Raksha Bandhan is recognised on 28 August 2026 and is a Hindu festival celebrating the bond between siblings, family connection and the values of care, protection, kindness and love. The festival is often marked by the tying of a rakhi, a special thread or bracelet, as a symbol of love, respect and protection between siblings and loved ones.

 

Raksha Bandhan is a meaningful opportunity to explore care, connection, belonging, kindness, family, respect and the ways we look after one another in thoughtful and age-appropriate ways within the early learning environment.

 

This free pack has been created to help educators document children’s learning, conversations and discoveries as they take part in experiences inspired by Raksha Bandhan.

Capture children’s emerging understandings as they explore family connections, caring relationships, kindness, helping others, friendship, belonging and the many different ways people show love and respect.

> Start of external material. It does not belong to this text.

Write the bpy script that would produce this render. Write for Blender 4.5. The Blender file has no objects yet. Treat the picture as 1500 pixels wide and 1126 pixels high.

This pack can support educators to record children’s voice, learning and participation as they engage in experiences linked to identity, wellbeing, belonging, communication, inclusion, culture, family and community.

 

Features:

Designed to help educators document learning linked to Raksha Bandhan, family, sibling bonds, care, protection, kindness, respect and connection

A meaningful resource for recording children’s conversations, reflections, experiences and discoveries during Raksha Bandhan-inspired learning

Supports inclusive practice by valuing children’s family backgrounds, cultural connections, voices, ideas and different ways of participating

Ideal for portfolios, program documentation, displays or learning story records

Here are 5 quick Raksha Bandhan play-based ideas for ECEC and OSHC:

1. Caring Bracelet Craft
Invite children to create simple bracelets using wool, ribbon, beads or paper strips as a symbol of care, friendship and connection.

2. People Who Care for Me Drawing Prompt
Encourage children to draw or mark-make about someone who cares for them, helps them, plays with them or makes them feel safe and loved.

3. Kindness and Protection Group Discussion
Use stories, puppets or group time to talk about caring for others, being gentle, helping friends, looking after younger children and speaking kindly.

4. Family Connections Display
Create a display celebrating families, siblings, cousins, friends and special people, with children’s comments about who is important to them.

5. Caring Hands Reflection Wall
Invite children to trace or decorate handprints and add words or educator-scribed comments about how they can use their hands to help, care, comfort, share and connect with others.